**GIVEN MATERIAL**

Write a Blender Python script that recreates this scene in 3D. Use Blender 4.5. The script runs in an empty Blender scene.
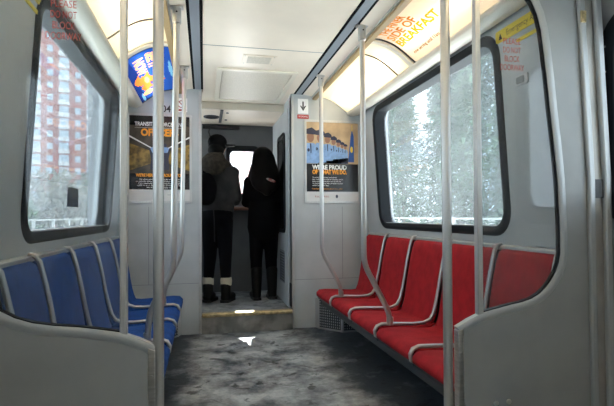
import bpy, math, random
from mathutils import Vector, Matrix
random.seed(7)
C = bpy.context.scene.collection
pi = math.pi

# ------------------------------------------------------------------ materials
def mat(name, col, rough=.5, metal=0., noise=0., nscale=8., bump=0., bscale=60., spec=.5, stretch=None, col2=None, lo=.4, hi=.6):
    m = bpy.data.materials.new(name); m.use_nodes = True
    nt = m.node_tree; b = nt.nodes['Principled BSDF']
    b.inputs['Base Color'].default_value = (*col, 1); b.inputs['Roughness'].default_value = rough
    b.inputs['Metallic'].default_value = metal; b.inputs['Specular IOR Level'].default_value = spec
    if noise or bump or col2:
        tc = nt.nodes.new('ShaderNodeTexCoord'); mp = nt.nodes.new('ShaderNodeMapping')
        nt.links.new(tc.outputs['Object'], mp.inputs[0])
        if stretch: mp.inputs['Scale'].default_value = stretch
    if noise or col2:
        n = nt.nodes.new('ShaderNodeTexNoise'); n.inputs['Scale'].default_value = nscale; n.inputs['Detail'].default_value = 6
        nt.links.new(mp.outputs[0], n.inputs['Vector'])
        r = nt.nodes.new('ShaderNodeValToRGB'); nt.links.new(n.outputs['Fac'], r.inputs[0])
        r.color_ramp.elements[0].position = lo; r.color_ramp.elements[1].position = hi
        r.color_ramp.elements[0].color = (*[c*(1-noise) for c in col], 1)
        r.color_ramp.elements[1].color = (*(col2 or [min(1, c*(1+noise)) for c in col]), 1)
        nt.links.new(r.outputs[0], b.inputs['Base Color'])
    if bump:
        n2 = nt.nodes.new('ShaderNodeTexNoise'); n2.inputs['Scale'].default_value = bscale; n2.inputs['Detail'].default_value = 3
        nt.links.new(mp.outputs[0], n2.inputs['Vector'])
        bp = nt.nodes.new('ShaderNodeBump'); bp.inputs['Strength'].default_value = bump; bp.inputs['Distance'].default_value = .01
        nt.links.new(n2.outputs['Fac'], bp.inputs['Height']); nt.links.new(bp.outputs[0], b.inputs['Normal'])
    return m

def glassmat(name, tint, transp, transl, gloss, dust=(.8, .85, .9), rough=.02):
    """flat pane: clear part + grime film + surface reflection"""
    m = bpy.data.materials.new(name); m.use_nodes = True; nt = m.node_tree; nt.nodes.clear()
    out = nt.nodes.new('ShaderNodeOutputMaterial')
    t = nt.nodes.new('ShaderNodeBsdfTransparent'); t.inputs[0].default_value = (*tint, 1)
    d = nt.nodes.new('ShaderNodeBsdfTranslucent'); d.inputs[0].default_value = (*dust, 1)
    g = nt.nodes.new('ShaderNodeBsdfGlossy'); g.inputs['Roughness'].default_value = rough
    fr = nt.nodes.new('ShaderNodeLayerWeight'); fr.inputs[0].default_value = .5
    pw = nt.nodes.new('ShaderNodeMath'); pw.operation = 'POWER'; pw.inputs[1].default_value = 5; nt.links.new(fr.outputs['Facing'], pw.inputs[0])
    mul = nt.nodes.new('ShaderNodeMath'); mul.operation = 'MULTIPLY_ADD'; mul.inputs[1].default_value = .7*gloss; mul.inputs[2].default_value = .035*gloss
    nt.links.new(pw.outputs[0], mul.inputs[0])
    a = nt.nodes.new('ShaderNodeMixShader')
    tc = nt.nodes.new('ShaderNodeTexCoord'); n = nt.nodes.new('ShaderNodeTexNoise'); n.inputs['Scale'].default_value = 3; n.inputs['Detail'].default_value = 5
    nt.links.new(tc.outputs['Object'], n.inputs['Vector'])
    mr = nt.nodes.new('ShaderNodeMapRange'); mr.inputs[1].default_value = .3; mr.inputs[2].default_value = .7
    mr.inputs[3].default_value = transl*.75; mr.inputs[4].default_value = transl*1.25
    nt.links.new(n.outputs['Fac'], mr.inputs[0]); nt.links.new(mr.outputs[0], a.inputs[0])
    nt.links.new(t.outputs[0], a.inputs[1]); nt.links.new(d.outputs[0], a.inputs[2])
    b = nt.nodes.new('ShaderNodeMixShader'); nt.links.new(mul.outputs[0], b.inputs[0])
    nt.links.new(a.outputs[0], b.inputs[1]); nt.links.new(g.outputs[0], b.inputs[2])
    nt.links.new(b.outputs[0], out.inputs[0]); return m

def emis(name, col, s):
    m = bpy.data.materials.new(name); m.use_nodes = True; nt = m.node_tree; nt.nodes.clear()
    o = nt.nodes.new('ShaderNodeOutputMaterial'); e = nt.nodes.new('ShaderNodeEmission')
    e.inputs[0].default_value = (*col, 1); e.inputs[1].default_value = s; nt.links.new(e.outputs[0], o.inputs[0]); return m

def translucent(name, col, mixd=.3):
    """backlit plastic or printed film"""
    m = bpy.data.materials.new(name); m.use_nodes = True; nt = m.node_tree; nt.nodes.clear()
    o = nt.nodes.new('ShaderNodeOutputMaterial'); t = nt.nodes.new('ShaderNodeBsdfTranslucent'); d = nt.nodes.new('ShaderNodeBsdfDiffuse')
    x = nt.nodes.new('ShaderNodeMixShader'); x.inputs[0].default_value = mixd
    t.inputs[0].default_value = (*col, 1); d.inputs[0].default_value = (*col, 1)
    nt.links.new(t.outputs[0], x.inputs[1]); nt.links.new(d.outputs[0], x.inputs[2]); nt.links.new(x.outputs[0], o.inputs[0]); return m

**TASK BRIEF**
Transcribe exactly, with no pictures, the lines running from the first line of the material through the line holding "pi = math.pi".

**OUTPUT OF THE EXERCISE**
Write a Blender Python script that recreates this scene in 3D. Use Blender 4.5. The script runs in an empty Blender scene.
import bpy, math, random
from mathutils import Vector, Matrix
random.seed(7)
C = bpy.context.scene.collection
pi = math.pi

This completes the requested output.